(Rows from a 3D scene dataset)
----------
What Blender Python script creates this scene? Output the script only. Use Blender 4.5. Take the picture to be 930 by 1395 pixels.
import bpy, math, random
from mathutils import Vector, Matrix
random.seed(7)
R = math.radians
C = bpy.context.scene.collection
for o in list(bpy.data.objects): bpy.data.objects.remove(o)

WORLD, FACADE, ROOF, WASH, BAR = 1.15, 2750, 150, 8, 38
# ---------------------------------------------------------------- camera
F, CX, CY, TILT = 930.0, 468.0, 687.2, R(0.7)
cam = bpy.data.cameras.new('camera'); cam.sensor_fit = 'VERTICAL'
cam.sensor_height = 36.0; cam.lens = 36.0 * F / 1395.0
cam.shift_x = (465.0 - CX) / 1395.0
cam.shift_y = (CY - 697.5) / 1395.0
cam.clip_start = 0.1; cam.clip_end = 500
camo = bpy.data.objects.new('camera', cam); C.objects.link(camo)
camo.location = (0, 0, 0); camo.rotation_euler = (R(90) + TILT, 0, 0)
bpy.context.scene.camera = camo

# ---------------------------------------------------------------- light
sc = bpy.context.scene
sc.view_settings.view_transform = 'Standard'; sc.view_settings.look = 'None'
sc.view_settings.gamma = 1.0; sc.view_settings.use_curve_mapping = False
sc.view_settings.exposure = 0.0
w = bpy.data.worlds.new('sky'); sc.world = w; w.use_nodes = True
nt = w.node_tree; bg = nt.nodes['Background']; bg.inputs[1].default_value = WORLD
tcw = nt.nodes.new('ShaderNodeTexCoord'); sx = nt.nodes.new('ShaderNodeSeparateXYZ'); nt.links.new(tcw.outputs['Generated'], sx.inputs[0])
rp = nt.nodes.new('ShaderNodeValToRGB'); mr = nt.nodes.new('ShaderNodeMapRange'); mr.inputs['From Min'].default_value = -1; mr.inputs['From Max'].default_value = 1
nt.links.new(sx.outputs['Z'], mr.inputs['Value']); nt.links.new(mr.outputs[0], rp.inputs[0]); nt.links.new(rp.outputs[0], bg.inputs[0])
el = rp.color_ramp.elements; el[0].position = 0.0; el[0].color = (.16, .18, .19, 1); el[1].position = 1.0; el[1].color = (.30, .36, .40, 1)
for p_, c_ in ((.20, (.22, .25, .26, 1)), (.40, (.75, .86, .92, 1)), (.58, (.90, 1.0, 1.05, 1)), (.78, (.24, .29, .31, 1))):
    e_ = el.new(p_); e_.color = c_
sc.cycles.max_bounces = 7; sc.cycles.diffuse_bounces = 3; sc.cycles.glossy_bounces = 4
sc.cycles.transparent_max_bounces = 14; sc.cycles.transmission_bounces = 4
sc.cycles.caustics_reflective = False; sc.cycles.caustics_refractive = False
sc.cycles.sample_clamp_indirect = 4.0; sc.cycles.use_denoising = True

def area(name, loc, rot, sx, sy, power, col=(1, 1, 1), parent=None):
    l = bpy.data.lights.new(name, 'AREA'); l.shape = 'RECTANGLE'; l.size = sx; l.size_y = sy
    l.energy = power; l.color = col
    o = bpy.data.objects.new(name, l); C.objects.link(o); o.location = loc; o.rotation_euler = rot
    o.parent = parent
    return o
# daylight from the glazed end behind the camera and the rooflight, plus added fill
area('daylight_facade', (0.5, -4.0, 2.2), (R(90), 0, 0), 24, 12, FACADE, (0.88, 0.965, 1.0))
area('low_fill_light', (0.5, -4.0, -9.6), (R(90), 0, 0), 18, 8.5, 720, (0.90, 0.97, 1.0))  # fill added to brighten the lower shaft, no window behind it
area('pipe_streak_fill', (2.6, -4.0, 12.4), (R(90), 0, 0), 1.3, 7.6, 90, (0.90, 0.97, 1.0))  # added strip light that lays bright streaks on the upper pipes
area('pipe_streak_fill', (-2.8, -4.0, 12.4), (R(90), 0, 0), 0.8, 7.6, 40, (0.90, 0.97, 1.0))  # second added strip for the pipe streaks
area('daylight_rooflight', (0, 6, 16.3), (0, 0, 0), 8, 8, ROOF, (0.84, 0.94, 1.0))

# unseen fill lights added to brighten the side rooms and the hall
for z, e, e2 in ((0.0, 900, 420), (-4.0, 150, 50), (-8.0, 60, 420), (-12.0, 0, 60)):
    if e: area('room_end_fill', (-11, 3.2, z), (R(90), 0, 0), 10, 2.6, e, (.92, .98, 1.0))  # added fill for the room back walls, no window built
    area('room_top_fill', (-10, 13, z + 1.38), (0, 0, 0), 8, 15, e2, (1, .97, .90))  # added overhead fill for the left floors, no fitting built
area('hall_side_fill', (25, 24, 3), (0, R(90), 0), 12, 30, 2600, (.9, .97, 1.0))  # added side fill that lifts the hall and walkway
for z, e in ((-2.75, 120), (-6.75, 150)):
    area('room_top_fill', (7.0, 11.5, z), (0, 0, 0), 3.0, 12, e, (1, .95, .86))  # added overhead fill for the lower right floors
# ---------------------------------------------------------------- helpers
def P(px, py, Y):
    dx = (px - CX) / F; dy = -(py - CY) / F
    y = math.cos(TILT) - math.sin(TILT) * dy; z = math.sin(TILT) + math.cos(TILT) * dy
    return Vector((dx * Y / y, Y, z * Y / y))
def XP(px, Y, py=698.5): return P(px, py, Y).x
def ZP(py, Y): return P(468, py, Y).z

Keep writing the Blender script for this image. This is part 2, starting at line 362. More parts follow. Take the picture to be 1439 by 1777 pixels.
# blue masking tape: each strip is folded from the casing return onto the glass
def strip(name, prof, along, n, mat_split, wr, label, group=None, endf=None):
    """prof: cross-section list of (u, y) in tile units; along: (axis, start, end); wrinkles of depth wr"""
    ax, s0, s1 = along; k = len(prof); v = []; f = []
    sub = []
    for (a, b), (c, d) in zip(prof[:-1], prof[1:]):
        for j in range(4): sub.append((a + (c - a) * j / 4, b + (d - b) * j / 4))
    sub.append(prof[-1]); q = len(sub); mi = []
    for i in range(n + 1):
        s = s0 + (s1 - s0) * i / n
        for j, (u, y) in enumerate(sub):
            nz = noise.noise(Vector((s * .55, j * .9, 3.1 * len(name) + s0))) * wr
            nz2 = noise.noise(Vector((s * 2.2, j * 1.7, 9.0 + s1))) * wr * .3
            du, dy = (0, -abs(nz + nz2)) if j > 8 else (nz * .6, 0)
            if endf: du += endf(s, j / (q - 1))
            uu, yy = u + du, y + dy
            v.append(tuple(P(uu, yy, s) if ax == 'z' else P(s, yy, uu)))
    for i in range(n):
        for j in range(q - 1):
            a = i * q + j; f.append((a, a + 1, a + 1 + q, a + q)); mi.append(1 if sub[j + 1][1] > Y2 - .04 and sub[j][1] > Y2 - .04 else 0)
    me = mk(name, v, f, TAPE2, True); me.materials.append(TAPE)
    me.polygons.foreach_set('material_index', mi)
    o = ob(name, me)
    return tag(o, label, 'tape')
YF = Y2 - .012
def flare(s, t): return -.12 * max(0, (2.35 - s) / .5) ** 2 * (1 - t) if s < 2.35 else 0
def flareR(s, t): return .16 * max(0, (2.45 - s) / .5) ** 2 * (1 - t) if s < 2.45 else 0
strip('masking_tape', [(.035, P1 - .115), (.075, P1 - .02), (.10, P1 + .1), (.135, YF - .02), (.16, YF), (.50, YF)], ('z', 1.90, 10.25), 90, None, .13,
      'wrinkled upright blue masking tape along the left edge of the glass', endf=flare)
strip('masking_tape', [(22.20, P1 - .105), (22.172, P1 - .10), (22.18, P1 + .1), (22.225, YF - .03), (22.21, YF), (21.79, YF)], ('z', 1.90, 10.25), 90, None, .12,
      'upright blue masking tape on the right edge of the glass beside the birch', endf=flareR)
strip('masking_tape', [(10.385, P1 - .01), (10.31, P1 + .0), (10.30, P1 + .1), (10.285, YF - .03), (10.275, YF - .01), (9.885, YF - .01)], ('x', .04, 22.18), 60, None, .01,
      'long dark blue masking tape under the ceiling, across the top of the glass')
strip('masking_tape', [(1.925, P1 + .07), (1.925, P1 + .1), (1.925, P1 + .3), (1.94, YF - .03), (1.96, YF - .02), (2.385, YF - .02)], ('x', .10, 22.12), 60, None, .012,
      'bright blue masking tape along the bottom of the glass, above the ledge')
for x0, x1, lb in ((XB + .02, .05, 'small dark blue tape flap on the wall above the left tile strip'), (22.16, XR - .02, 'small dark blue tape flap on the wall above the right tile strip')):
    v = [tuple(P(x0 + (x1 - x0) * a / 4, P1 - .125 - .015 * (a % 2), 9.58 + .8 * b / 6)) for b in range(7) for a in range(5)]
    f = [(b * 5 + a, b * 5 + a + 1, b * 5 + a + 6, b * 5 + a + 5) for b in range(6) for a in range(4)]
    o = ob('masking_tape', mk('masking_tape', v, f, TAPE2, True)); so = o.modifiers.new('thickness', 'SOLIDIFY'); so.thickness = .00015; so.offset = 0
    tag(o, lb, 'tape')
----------
### [Stated task]
Copy out only the lines above from the one with "a = i * q + j; f.append((a, a" to the one with "strip('masking_tape', [(.035, P1", inclusive, exactly as they stand.

### [Answer for this exercise]
            a = i * q + j; f.append((a, a + 1, a + 1 + q, a + q)); mi.append(1 if sub[j + 1][1] > Y2 - .04 and sub[j][1] > Y2 - .04 else 0)
    me = mk(name, v, f, TAPE2, True); me.materials.append(TAPE)
    me.polygons.foreach_set('material_index', mi)
    o = ob(name, me)
    return tag(o, label, 'tape')
YF = Y2 - .012
def flare(s, t): return -.12 * max(0, (2.35 - s) / .5) ** 2 * (1 - t) if s < 2.35 else 0
def flareR(s, t): return .16 * max(0, (2.45 - s) / .5) ** 2 * (1 - t) if s < 2.45 else 0
strip('masking_tape', [(.035, P1 - .115), (.075, P1 - .02), (.10, P1 + .1), (.135, YF - .02), (.16, YF), (.50, YF)], ('z', 1.90, 10.25), 90, None, .13,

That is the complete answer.